▶ [Exercise goal] Reproduce each line from the first in the data through the line that contains "return tuple((x/255/12.92 if" exactly; give nothing else.

▶ [Supplied data]

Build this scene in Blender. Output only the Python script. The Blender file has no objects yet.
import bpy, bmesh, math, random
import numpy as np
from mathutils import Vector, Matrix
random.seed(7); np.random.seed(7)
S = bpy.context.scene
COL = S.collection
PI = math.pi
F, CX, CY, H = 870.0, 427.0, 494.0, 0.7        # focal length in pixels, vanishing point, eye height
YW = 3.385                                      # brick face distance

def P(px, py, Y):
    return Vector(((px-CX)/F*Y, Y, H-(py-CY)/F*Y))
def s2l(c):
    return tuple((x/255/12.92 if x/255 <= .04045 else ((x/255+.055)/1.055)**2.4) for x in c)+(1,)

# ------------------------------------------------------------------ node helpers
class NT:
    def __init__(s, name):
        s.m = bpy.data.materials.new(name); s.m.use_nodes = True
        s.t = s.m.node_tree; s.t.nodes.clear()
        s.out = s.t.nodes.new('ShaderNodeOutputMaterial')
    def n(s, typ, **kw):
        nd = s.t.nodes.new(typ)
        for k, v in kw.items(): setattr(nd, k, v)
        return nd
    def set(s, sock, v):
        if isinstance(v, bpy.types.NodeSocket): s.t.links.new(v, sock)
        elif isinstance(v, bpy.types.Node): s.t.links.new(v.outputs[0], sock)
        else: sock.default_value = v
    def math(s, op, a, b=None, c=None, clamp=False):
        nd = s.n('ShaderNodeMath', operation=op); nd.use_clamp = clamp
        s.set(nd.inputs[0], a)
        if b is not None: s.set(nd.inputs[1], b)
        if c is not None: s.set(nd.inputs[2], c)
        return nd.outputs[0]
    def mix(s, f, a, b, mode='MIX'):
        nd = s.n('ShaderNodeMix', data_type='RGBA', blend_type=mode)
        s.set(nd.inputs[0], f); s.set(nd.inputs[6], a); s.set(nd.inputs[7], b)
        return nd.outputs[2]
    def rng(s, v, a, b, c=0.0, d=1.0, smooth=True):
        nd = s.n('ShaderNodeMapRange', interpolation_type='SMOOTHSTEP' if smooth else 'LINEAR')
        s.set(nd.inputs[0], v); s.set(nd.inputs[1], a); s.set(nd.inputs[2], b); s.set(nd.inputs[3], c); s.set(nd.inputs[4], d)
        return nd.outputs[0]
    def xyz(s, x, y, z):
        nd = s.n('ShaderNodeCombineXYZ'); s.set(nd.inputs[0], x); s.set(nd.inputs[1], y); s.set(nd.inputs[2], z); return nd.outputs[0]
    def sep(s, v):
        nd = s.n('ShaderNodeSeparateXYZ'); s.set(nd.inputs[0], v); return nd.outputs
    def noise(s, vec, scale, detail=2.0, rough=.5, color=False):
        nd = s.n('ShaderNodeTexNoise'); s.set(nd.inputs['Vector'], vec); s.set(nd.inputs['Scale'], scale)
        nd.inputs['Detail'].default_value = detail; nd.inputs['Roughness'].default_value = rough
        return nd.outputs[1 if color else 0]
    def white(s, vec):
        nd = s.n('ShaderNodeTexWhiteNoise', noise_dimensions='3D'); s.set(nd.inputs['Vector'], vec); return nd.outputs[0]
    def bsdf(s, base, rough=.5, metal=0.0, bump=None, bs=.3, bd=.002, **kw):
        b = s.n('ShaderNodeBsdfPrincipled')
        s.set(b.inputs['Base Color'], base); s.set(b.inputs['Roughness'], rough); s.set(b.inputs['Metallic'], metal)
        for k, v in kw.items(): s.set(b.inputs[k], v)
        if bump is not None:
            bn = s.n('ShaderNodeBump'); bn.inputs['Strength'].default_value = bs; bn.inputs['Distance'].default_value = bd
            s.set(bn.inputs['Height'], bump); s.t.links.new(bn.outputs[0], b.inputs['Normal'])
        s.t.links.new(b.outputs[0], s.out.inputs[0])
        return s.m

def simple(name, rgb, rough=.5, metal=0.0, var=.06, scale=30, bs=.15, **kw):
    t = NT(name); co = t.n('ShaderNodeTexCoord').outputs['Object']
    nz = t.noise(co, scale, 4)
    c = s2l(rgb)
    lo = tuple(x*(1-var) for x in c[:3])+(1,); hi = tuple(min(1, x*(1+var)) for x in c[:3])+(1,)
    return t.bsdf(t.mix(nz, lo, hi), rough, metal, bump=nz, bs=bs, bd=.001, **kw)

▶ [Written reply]
Build this scene in Blender. Output only the Python script. The Blender file has no objects yet.
import bpy, bmesh, math, random
import numpy as np
from mathutils import Vector, Matrix
random.seed(7); np.random.seed(7)
S = bpy.context.scene
COL = S.collection
PI = math.pi
F, CX, CY, H = 870.0, 427.0, 494.0, 0.7        # focal length in pixels, vanishing point, eye height
YW = 3.385                                      # brick face distance

def P(px, py, Y):
    return Vector(((px-CX)/F*Y, Y, H-(py-CY)/F*Y))
def s2l(c):
    return tuple((x/255/12.92 if x/255 <= .04045 else ((x/255+.055)/1.055)**2.4) for x in c)+(1,)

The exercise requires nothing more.